# Start of GIVEN RECORDS

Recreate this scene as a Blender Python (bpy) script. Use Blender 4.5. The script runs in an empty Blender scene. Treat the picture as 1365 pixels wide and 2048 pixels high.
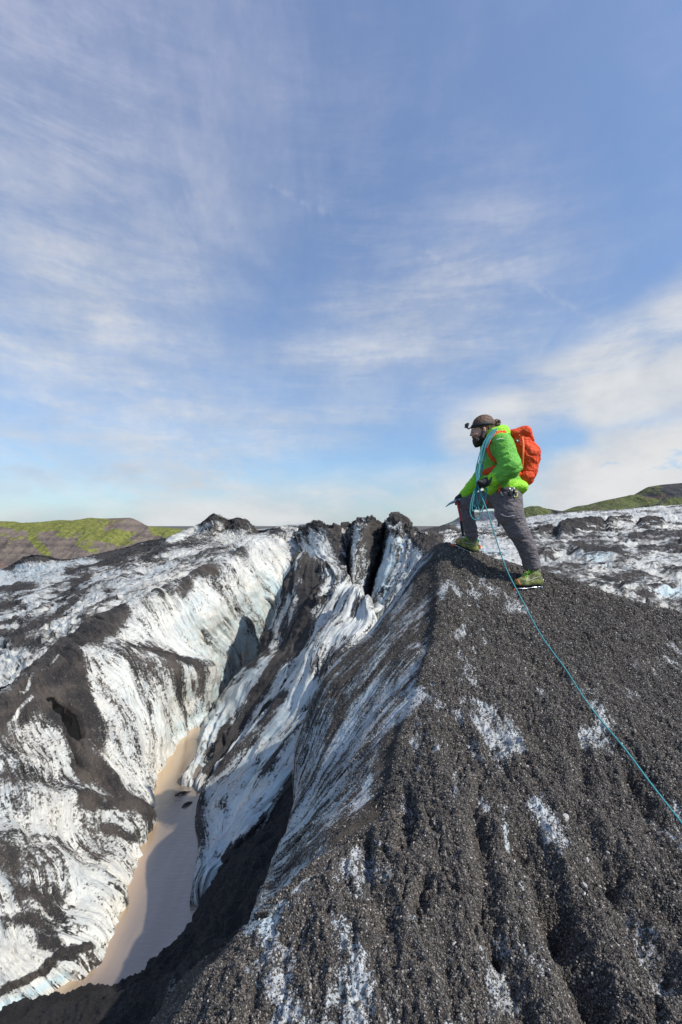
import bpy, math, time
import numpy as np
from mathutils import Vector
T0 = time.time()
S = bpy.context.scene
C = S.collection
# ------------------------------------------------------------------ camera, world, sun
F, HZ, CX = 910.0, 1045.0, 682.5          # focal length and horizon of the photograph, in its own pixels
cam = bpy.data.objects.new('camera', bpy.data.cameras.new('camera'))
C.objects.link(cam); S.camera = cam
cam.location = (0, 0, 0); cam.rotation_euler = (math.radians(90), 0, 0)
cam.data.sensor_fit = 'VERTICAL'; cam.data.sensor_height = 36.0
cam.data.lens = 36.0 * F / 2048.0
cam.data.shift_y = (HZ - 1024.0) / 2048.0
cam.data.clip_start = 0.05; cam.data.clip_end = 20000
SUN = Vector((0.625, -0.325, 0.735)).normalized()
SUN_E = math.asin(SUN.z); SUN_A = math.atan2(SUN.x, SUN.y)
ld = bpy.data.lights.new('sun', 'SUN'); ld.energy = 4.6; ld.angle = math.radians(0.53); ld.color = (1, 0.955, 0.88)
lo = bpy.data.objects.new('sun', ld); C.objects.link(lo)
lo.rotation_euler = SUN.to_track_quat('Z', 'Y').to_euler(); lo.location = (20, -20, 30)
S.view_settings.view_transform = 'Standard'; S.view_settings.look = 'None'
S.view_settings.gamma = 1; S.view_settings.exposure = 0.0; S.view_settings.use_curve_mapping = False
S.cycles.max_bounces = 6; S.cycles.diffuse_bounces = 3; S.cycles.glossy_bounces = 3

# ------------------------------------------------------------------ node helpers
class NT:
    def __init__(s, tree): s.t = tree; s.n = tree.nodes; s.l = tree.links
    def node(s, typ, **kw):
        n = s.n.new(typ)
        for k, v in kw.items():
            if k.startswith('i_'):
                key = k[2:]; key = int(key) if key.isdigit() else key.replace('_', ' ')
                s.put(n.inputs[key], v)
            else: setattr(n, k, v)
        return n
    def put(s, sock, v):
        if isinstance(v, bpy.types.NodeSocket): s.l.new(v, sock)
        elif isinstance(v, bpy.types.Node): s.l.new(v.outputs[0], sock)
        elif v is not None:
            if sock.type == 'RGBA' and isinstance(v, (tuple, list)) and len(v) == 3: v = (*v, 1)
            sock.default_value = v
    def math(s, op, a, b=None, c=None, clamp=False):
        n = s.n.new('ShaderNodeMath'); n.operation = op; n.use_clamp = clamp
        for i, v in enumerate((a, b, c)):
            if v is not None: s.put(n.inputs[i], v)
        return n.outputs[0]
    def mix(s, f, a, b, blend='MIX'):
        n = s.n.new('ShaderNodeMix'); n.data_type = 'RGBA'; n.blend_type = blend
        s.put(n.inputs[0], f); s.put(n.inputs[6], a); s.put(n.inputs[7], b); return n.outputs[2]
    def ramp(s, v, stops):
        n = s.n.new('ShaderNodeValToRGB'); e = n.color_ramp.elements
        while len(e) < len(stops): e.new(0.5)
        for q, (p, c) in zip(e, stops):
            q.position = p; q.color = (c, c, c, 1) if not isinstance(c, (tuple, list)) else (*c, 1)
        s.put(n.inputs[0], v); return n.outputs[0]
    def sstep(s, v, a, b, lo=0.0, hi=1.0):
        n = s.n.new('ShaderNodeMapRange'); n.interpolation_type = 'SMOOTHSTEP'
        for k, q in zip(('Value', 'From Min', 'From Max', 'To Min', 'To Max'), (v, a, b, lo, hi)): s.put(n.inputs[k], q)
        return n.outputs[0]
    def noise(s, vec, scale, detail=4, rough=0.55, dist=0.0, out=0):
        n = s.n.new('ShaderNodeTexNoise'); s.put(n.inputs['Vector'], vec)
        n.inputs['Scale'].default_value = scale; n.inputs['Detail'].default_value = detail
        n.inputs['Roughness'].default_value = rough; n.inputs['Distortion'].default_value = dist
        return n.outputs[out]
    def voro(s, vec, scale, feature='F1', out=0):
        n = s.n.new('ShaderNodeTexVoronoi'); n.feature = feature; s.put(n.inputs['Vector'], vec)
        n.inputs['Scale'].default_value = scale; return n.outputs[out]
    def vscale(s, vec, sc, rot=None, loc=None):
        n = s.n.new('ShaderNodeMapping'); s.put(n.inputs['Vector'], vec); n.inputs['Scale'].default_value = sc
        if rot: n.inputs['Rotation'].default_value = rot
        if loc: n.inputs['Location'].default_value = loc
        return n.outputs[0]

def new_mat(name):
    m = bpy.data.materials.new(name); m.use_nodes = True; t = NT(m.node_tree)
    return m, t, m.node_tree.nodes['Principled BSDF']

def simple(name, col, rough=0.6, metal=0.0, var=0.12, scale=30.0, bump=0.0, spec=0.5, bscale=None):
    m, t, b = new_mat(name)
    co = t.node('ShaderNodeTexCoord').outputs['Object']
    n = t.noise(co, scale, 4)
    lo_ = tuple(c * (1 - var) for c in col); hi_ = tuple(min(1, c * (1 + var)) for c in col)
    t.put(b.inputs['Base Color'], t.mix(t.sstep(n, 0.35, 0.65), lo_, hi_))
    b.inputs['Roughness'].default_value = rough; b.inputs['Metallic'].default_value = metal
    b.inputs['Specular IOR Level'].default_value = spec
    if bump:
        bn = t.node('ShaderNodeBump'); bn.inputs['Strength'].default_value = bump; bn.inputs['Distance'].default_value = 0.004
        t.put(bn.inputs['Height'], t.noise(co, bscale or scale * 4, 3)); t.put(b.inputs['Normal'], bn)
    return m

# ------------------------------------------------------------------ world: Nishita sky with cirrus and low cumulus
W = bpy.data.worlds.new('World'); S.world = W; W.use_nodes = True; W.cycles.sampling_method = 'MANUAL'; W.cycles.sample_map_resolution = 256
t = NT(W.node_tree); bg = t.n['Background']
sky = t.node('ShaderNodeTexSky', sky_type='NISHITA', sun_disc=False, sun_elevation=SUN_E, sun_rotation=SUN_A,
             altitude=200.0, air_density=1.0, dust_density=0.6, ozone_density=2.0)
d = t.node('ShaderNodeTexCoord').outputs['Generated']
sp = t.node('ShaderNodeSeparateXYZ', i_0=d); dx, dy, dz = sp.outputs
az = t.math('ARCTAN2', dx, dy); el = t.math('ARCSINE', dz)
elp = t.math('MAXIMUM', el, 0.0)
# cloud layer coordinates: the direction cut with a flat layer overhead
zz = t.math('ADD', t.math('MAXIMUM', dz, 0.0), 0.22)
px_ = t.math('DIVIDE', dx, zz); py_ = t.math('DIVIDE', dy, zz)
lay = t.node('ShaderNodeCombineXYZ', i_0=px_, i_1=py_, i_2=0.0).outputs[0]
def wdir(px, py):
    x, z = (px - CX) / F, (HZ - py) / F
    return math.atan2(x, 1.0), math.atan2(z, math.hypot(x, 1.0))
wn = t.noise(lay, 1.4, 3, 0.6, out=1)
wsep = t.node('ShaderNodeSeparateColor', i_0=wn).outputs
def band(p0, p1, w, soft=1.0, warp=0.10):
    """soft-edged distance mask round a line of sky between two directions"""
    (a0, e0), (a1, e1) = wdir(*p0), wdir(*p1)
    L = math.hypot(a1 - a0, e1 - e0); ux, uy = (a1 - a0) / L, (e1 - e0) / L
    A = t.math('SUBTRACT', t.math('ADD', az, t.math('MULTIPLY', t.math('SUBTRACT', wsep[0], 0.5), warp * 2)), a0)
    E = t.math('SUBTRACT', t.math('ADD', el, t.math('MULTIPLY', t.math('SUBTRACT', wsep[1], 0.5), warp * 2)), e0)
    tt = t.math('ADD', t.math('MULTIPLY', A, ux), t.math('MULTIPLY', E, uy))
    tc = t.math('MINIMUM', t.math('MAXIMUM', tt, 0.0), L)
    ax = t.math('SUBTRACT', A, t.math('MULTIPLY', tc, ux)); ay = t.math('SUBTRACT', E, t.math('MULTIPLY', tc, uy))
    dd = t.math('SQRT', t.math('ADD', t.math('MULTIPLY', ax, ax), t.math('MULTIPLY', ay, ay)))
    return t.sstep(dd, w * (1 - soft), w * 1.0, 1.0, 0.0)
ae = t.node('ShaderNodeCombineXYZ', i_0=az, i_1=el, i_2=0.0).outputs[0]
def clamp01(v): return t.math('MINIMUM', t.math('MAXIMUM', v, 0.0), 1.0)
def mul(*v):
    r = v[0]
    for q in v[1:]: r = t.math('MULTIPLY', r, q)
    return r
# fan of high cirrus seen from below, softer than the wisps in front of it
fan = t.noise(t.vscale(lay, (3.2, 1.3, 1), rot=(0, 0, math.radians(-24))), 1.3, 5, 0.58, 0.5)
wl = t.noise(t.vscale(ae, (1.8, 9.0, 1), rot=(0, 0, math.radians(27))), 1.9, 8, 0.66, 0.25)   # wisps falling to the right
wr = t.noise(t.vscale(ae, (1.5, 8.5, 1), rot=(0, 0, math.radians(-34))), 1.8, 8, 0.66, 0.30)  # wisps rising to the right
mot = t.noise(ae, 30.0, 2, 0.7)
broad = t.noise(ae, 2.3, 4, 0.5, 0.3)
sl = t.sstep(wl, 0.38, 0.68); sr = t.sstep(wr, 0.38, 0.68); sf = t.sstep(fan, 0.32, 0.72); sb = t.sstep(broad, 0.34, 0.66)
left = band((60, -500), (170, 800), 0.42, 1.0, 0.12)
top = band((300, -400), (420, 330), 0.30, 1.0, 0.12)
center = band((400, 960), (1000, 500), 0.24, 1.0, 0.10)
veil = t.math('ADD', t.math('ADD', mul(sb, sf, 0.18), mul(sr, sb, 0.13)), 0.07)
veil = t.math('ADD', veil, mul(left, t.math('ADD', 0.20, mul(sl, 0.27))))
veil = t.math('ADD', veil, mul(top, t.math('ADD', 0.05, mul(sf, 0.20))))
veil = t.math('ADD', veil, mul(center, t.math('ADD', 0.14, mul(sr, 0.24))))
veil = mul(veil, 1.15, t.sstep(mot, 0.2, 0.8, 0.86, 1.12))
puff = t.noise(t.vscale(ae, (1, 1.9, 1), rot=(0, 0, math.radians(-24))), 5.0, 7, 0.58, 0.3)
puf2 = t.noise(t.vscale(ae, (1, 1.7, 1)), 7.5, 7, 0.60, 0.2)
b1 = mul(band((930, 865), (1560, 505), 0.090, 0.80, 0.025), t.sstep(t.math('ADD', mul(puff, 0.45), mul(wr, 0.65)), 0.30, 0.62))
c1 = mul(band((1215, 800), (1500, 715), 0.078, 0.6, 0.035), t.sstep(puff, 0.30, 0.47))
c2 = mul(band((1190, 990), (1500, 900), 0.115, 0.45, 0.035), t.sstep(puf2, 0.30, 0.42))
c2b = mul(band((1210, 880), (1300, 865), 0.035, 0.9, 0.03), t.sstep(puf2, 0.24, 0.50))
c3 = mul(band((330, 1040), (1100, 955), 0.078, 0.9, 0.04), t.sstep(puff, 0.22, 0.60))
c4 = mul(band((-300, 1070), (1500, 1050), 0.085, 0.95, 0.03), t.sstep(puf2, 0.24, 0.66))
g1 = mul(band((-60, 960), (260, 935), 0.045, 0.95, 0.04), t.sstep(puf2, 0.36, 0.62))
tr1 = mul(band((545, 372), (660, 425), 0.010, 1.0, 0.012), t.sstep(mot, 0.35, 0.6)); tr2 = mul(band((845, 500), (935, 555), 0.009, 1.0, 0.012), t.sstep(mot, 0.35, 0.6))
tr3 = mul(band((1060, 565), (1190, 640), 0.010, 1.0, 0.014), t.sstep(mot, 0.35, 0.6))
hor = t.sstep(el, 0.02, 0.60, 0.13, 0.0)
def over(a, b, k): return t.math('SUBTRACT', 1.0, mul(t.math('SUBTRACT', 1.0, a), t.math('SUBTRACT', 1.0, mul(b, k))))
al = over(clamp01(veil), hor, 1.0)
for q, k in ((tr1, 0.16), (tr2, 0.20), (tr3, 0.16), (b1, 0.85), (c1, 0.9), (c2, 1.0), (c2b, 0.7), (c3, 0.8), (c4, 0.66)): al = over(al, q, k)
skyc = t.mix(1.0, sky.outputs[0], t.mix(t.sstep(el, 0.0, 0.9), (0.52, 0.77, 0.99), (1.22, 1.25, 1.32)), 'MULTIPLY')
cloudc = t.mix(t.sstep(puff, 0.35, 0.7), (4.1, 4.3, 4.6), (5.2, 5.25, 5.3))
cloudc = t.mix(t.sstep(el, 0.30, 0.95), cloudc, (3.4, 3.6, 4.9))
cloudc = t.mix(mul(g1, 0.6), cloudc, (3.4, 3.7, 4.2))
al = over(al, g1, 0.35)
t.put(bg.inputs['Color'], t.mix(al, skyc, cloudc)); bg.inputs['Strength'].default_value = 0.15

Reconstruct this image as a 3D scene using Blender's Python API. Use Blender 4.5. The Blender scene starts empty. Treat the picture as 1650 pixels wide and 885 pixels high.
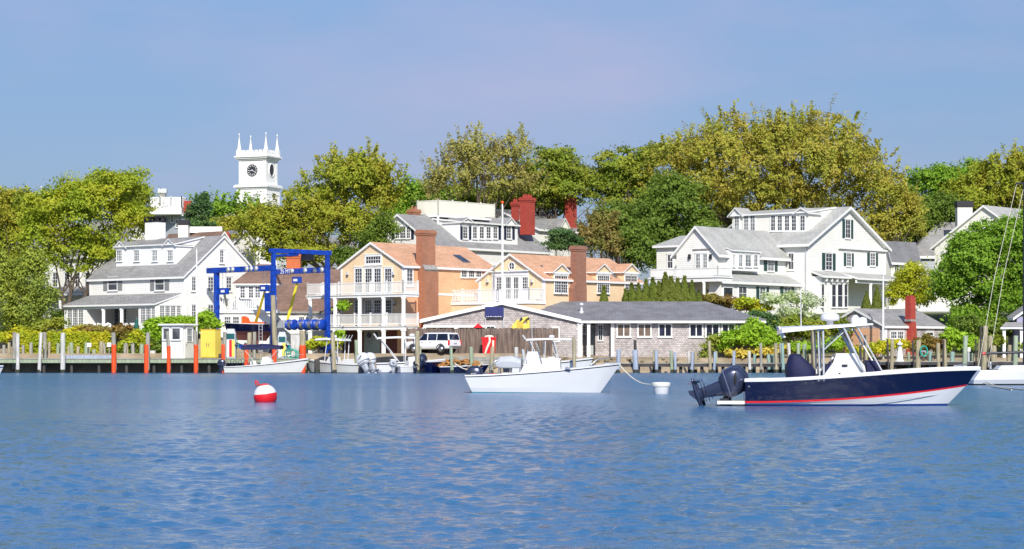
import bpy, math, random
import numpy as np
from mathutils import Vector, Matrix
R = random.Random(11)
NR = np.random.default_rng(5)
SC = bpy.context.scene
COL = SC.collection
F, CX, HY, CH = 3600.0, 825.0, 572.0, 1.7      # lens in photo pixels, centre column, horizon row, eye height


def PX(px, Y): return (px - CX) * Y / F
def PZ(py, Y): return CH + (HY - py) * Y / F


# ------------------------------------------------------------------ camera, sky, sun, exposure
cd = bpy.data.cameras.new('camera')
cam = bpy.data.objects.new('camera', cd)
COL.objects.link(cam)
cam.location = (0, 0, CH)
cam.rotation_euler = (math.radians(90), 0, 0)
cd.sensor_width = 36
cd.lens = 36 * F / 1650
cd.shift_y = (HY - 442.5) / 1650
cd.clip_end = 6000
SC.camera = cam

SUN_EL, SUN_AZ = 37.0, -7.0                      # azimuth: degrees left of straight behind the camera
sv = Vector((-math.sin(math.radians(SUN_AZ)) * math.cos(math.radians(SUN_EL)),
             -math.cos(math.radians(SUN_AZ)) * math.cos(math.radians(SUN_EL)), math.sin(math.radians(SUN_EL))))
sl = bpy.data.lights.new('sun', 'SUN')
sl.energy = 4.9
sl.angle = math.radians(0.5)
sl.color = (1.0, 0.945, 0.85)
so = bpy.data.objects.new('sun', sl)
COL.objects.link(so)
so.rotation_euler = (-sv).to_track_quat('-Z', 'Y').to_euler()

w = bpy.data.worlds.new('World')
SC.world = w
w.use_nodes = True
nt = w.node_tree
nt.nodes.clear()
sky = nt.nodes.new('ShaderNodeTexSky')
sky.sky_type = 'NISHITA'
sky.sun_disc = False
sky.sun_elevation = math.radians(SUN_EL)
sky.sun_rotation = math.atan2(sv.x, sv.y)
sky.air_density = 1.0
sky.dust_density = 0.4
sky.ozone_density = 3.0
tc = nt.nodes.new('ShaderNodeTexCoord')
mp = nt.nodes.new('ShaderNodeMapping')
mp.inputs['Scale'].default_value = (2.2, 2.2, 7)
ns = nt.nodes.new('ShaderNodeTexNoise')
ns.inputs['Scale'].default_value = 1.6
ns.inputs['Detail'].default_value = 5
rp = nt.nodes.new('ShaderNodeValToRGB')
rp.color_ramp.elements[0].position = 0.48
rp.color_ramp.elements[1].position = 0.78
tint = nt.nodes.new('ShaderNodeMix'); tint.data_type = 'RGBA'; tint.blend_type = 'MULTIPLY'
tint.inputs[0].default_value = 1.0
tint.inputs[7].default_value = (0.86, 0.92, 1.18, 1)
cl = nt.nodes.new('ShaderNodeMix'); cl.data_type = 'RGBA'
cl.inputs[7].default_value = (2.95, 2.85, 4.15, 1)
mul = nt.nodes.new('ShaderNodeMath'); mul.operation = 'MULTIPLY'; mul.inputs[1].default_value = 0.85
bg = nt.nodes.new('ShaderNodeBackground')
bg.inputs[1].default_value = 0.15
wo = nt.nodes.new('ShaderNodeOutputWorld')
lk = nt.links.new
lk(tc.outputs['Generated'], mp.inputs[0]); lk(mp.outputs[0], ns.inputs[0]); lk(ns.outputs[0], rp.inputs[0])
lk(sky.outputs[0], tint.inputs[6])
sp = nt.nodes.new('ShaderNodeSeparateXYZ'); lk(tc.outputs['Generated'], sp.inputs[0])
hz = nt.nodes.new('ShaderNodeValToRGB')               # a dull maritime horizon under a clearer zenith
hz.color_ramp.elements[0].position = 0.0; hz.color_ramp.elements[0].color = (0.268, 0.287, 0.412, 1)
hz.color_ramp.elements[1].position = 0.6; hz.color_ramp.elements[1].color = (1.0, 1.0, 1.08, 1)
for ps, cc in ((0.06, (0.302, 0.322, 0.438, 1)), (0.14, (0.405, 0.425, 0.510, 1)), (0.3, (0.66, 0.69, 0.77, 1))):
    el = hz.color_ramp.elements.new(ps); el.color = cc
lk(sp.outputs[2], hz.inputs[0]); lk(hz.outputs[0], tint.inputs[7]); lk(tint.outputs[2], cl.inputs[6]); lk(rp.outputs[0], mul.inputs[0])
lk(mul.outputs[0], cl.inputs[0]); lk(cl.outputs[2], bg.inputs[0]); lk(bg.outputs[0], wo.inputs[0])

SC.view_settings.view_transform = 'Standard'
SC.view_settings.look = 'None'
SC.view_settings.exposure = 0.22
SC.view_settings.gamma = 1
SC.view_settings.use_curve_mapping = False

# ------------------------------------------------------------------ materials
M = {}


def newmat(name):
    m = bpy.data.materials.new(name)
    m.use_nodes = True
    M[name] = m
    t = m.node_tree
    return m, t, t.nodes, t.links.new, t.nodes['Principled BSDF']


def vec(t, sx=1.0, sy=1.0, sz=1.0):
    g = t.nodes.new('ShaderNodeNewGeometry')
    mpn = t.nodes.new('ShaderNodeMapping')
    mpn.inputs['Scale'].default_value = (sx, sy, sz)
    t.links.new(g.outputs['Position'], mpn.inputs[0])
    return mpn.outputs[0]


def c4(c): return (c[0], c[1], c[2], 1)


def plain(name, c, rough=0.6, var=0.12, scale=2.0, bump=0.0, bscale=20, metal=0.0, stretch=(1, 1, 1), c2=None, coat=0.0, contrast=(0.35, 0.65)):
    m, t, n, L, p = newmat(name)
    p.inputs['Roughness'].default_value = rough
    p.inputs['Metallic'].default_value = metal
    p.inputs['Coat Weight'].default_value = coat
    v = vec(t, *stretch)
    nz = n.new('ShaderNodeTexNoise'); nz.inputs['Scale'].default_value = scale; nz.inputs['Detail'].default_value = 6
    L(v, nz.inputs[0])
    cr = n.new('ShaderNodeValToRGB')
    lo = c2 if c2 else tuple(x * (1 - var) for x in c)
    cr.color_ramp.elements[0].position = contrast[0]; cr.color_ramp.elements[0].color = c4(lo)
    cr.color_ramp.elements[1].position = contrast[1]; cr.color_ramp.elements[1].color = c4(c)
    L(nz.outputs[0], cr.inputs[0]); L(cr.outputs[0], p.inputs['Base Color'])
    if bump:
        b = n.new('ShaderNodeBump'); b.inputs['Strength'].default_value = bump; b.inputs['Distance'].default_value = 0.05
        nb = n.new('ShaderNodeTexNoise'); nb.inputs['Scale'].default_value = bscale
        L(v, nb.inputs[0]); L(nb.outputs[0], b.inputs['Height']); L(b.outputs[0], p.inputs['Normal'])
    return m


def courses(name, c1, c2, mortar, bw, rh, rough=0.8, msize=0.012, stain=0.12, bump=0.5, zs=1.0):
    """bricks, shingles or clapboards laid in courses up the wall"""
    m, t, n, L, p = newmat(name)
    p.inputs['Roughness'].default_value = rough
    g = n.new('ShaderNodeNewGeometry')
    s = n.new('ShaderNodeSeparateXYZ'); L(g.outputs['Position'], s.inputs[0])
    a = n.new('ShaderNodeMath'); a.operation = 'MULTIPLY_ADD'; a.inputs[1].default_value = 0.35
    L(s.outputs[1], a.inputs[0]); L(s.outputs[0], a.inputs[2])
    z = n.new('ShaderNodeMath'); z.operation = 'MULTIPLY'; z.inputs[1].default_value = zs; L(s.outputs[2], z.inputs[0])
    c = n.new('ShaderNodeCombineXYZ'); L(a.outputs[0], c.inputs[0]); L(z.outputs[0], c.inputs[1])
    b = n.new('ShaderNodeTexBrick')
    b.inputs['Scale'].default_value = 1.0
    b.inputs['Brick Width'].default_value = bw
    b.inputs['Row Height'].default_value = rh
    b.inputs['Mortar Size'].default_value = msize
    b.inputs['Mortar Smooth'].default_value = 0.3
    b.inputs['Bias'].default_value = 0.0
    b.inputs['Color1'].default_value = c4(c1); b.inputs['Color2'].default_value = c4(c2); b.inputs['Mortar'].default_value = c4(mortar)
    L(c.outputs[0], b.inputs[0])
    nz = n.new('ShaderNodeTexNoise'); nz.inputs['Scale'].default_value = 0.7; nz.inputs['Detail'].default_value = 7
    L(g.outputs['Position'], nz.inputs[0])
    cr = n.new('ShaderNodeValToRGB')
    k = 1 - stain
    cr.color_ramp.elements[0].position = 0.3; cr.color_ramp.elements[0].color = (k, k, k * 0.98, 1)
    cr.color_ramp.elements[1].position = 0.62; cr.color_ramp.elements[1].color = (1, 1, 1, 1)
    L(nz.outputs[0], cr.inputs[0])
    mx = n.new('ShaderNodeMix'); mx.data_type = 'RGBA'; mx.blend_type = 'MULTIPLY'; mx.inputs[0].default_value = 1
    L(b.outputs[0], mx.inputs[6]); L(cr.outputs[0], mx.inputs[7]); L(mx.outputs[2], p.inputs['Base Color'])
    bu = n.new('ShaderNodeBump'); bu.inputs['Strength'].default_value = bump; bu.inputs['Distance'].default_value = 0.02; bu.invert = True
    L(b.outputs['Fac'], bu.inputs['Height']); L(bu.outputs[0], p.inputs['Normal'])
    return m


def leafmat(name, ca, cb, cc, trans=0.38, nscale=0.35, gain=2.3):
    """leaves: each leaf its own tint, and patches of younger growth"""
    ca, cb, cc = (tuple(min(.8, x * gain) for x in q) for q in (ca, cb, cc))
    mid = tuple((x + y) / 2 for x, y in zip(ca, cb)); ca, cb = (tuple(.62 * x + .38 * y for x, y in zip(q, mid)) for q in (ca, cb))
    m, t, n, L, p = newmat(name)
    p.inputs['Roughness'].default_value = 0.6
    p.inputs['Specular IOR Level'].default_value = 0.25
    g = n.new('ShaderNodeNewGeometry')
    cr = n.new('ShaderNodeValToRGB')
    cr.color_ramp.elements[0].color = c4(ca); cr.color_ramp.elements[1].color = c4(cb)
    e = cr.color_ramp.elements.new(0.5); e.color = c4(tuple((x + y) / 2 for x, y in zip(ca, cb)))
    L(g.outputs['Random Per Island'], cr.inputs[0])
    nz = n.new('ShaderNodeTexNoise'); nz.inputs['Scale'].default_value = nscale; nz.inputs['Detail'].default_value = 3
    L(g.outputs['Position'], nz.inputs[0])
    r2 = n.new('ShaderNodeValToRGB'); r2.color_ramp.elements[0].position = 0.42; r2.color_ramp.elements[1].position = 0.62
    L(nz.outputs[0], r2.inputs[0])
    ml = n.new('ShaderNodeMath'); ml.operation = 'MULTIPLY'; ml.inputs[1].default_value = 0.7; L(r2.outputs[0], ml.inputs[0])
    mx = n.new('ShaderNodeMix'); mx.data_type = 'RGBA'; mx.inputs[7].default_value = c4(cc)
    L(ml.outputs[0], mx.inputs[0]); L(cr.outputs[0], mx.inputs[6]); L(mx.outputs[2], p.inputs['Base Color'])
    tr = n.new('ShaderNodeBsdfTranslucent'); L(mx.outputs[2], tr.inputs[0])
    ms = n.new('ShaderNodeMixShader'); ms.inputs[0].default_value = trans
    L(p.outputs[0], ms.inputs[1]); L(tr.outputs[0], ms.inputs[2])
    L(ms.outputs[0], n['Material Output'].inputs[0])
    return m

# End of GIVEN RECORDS

YOUR GOAL: Begin at the top of the records above and retype each line exactly until the line containing "S.cycles.max_bounces = 6;", which is included. Skip all pictures.

PROBLEM SOLUTION:
Recreate this scene as a Blender Python (bpy) script. Use Blender 4.5. The script runs in an empty Blender scene. Treat the picture as 1365 pixels wide and 2048 pixels high.
import bpy, math, time
import numpy as np
from mathutils import Vector
T0 = time.time()
S = bpy.context.scene
C = S.collection
# ------------------------------------------------------------------ camera, world, sun
F, HZ, CX = 910.0, 1045.0, 682.5          # focal length and horizon of the photograph, in its own pixels
cam = bpy.data.objects.new('camera', bpy.data.cameras.new('camera'))
C.objects.link(cam); S.camera = cam
cam.location = (0, 0, 0); cam.rotation_euler = (math.radians(90), 0, 0)
cam.data.sensor_fit = 'VERTICAL'; cam.data.sensor_height = 36.0
cam.data.lens = 36.0 * F / 2048.0
cam.data.shift_y = (HZ - 1024.0) / 2048.0
cam.data.clip_start = 0.05; cam.data.clip_end = 20000
SUN = Vector((0.625, -0.325, 0.735)).normalized()
SUN_E = math.asin(SUN.z); SUN_A = math.atan2(SUN.x, SUN.y)
ld = bpy.data.lights.new('sun', 'SUN'); ld.energy = 4.6; ld.angle = math.radians(0.53); ld.color = (1, 0.955, 0.88)
lo = bpy.data.objects.new('sun', ld); C.objects.link(lo)
lo.rotation_euler = SUN.to_track_quat('Z', 'Y').to_euler(); lo.location = (20, -20, 30)
S.view_settings.view_transform = 'Standard'; S.view_settings.look = 'None'
S.view_settings.gamma = 1; S.view_settings.exposure = 0.0; S.view_settings.use_curve_mapping = False
S.cycles.max_bounces = 6; S.cycles.diffuse_bounces = 3; S.cycles.glossy_bounces = 3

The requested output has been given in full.